Grazie a questa tecnica, i ricercatori hanno identificato cinque eventi estremi di particelle solari e tre candidati negli ultimi 12.000 anni dell’Olocene, con una frequenza media di uno ogni 1500 anni. L’evento più violento sembra essersi verificato nel 775 d.C.
È comunque probabile che nel passato si siano verificati più super-brillamenti e eventi estremi. “Non è chiaro se i brillamenti giganti siano sempre accompagnati da espulsioni di massa coronale e quale sia la relazione tra super-brillamenti ed eventi estremi di particelle solari. Questo richiede ulteriori indagini“, sottolinea il professor Ilya Usoskin dell’Università di Oulu.
Prevedere il pericoloso meteo spaziale
Il nuovo studio non prevede quando il Sole produrrà il prossimo super-brillamento, ma invita alla cautela. “Questi dati ci ricordano che anche gli eventi solari più estremi fanno parte del repertorio naturale del Sole“, afferma la dottoressa Natalie Krivova del MPS.
Durante l’evento di Carrington del 1859, una delle tempeste solari più violente degli ultimi 200 anni, la rete telegrafica crollò in gran parte dell’Europa settentrionale e del Nord America. Secondo le stime, il brillamento associato rilasciò solo un centesimo dell’energia di un super-brillamento: oggi, oltre all’infrastruttura terrestre, sarebbero a rischio soprattutto i satelliti.

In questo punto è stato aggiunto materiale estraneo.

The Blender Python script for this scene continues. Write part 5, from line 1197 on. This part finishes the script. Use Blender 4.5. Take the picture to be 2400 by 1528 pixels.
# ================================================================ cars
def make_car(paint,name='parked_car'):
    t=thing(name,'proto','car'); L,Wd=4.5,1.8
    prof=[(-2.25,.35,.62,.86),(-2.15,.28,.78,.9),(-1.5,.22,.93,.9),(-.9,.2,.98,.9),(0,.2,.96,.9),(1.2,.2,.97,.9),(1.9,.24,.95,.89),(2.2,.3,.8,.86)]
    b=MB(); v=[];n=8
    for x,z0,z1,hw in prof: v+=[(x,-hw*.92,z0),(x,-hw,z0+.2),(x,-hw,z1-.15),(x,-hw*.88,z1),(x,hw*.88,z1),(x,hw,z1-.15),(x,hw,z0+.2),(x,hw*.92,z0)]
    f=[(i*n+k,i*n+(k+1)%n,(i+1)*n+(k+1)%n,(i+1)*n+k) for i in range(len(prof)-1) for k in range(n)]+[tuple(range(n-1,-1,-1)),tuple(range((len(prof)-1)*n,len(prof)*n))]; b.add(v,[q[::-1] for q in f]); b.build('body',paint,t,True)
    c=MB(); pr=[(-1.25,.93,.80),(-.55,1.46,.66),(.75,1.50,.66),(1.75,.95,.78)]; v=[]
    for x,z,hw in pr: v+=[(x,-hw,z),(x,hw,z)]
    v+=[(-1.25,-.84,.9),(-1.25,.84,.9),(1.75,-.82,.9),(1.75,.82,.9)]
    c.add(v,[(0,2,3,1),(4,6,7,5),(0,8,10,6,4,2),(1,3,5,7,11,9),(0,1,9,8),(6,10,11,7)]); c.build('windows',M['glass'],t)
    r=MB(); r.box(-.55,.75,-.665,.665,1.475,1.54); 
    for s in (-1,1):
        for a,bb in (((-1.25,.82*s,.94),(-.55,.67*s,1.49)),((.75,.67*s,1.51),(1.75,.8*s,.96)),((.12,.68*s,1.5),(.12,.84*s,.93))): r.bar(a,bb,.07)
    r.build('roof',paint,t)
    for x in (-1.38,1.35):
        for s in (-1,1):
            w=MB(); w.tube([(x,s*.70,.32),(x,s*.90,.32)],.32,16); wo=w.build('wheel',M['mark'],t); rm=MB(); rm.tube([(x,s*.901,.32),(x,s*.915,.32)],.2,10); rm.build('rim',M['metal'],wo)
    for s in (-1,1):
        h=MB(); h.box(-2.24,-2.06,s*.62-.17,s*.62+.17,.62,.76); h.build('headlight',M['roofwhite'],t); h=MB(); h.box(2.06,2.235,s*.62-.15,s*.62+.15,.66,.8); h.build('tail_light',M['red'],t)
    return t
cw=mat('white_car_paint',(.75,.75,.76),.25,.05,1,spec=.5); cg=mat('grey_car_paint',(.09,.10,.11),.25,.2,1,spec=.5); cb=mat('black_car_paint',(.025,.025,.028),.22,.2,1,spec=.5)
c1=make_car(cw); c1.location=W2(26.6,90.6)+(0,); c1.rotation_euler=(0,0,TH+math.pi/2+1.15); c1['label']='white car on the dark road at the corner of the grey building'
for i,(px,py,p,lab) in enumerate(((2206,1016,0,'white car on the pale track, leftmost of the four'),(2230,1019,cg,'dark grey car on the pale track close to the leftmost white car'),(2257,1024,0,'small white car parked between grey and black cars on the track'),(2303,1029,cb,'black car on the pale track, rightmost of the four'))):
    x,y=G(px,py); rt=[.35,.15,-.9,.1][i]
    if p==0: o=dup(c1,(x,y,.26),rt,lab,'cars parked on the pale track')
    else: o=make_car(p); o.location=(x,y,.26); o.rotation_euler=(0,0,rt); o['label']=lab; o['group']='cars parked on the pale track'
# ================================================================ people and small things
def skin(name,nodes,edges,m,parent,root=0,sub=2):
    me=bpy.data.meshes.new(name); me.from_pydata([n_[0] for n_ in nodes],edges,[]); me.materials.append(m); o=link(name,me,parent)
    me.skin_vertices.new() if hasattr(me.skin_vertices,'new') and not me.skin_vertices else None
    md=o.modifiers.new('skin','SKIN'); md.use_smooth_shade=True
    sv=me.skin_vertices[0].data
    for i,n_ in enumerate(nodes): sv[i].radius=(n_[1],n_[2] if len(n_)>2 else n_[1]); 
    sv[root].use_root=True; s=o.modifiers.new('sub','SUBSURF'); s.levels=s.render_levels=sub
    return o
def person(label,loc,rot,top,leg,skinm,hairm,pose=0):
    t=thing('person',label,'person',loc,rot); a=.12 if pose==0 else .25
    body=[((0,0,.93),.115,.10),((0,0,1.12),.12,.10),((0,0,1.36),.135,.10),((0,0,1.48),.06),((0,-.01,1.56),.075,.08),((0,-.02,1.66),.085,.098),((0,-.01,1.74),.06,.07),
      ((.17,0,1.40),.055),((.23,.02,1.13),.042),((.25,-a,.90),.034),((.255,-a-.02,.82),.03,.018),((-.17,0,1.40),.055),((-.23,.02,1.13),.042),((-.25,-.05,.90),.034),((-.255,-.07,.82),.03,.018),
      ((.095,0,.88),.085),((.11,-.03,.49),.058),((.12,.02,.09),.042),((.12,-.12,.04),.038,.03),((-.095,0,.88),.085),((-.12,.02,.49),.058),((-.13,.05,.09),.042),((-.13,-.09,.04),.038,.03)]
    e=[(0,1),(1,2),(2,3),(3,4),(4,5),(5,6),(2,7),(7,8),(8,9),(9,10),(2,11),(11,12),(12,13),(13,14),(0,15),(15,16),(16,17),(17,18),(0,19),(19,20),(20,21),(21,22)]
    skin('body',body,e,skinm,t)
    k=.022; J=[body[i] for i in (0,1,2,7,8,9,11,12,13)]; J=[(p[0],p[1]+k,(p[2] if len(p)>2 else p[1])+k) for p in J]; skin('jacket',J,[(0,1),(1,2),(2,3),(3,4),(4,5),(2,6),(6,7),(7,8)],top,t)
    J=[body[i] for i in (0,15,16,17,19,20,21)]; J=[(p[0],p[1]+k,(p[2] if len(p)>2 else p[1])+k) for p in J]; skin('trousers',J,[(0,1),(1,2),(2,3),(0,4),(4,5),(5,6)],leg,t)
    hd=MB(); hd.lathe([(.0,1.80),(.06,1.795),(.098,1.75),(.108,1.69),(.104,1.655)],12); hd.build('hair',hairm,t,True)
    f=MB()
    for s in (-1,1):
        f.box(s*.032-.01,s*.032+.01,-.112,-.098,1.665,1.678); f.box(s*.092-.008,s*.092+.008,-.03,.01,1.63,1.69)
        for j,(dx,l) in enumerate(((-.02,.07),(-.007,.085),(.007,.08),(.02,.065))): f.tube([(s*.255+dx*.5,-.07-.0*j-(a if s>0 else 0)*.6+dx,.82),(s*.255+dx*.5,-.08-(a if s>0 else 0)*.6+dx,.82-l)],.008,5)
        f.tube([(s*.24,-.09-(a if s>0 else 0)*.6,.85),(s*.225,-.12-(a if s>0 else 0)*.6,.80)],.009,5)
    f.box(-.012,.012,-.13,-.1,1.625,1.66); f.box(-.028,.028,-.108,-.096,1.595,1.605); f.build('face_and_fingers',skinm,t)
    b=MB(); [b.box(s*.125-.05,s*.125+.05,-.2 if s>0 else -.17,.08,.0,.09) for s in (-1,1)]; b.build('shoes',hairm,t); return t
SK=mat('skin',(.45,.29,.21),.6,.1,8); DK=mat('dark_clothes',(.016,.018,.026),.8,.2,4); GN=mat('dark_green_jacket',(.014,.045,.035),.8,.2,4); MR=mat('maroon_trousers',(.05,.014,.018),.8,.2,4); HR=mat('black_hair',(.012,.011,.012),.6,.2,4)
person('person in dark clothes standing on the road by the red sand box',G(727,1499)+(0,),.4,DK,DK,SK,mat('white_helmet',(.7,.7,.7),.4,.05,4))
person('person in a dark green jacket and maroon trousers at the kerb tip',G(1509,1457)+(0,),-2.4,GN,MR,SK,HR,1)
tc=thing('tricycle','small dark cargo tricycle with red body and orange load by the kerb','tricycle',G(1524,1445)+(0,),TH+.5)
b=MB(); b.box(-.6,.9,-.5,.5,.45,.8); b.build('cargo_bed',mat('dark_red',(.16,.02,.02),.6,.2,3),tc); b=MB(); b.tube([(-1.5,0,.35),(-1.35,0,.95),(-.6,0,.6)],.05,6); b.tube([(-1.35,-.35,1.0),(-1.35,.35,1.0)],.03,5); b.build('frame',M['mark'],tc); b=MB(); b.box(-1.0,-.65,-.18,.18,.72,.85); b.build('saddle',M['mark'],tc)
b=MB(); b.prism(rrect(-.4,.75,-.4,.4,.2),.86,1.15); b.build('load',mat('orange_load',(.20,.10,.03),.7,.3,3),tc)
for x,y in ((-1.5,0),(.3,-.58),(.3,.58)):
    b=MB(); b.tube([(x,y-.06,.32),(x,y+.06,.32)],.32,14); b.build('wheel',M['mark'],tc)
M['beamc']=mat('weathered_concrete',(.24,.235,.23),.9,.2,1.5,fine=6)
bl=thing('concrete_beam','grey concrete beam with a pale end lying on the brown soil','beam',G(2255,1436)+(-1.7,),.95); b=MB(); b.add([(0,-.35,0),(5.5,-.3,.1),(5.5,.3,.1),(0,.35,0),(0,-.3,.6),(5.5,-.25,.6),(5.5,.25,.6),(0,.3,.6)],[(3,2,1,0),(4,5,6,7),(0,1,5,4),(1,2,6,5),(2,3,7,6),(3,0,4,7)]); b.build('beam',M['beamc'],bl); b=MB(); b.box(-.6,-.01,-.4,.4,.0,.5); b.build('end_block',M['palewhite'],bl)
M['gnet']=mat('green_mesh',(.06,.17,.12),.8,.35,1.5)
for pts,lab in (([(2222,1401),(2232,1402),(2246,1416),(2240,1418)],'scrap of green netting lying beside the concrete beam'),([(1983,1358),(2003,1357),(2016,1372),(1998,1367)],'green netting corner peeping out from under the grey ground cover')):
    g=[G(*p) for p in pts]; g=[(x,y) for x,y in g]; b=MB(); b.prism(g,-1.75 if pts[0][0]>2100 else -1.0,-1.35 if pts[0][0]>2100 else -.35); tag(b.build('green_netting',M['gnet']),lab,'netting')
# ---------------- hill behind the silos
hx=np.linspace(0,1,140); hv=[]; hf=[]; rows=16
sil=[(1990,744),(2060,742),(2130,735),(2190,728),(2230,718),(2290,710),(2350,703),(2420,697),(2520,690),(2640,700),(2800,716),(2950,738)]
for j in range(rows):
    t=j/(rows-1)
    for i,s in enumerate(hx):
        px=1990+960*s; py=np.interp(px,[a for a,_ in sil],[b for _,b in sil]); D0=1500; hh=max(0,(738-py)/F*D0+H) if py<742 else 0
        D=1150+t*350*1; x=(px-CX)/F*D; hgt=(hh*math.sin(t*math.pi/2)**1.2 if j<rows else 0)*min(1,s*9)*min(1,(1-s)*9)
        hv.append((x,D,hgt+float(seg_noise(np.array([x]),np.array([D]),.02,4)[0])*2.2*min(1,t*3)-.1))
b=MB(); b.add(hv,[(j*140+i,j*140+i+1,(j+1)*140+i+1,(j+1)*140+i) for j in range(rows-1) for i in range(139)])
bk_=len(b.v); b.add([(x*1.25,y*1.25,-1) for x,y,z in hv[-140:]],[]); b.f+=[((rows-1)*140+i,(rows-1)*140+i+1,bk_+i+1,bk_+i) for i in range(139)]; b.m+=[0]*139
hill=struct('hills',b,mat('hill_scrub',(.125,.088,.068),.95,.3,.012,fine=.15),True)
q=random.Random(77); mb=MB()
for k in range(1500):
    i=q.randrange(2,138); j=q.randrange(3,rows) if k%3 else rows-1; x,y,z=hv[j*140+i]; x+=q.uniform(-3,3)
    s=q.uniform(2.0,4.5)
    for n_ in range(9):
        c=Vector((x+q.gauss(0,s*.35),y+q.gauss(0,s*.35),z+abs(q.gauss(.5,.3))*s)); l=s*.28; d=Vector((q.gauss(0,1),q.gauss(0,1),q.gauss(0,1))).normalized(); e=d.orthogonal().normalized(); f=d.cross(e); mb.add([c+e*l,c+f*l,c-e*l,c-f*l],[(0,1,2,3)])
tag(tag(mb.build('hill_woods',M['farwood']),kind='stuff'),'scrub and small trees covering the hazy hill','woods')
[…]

La preparazione più importante contro forti tempeste solari è una previsione affidabile e tempestiva e per precauzione, i satelliti potrebbero essere spenti; dal 2031, la sonda spaziale Vigil dell’ESA aiuterà in questo compito.
Dal suo punto di osservazione nello spazio, scruterà il Sole lateralmente, notando prima delle sonde terrestri i processi che potrebbero generare pericolosi eventi di meteo spaziale; l’MPS sta attualmente sviluppando il Polarimetric and Magnetic Imager per questa missione.